On Thursday 03 April 2008 15:14, John Cremona wrote:
> We have to regard 0 as a special case, I don't think there's any point
> in pretending otherwise.  If all leading zeros were stripped off in
> all cases then the string representing 0 would be the empty string,
> and obviously that would be silly.

Certainly, 0 is a special case (and the example of string is crystal clear).
However, the question is which way more users of 'digits' want the results.
Not having a list of uses (and future uses!) of 'digits' on hand at the
moment, it's a bit of a shot in the dark which special casing might be
preferred. I think that the most likely correct answer for general cases is
the empty list (after all, we'd like to not pass on the special case to the
end-user more than we have to.)

--
Joel

[John Cremona]

That seem reasonable to me. If users expected the number of digits to
always equal the length of the string representation, then what about
negative integers?

Of course we could restrict the ndigits() function to positive integers only...

John

[William Stein]

On Thu, Apr 3, 2008 at 12:14 PM, John Cremona <john.c...@gmail.com> wrote:
>
> We have to regard 0 as a special case, I don't think there's any point
> in pretending otherwise.

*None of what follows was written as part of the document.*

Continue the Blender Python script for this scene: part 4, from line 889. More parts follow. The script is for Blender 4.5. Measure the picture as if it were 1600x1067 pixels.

If all leading zeros were stripped off in
> all cases then the string representing 0 would be the empty string,
> and obviously that would be silly.
>
> I went to see what the degree of the 0 polynomial is in Sage,
> expecting one of : -Infinity, Undefined, and found it is -1. Well ok,
> that is one convention, but please do not try to convince me that it
> is anything other than a convention.

I'll try anyways to at least convince you that there was a
good reason at the time when I chose that convention.
I defined degree that way specifically for consistency
with Magma:

> R<x> := PolynomialRing(RationalField());
> Degree(R!0);
-1

I implemented the first version of polynomials in Sage in the very
early days of Sage, and for quite a long time consistency with
Magma was a guiding design constraint for Sage (i.e., if a lot
more people hadn't got involved, Sage/Magma could very well
have been somewhat like Octave/Matlab).

Also, Sage didn't have any notion of infinity when I first
implemented polynomials...

--William

[John Cremona]

Fine -- clearly a sensible choice at the time, and I would not dream
of changing that now!

John

[vgermrk]

I wrote a patch, which fixes the issue (#2232) and adds a padto-
parameter (as suggested).

Feel free to review :-)
http://trac.sagemath.org/sage_trac/ticket/2232

-vgermrk-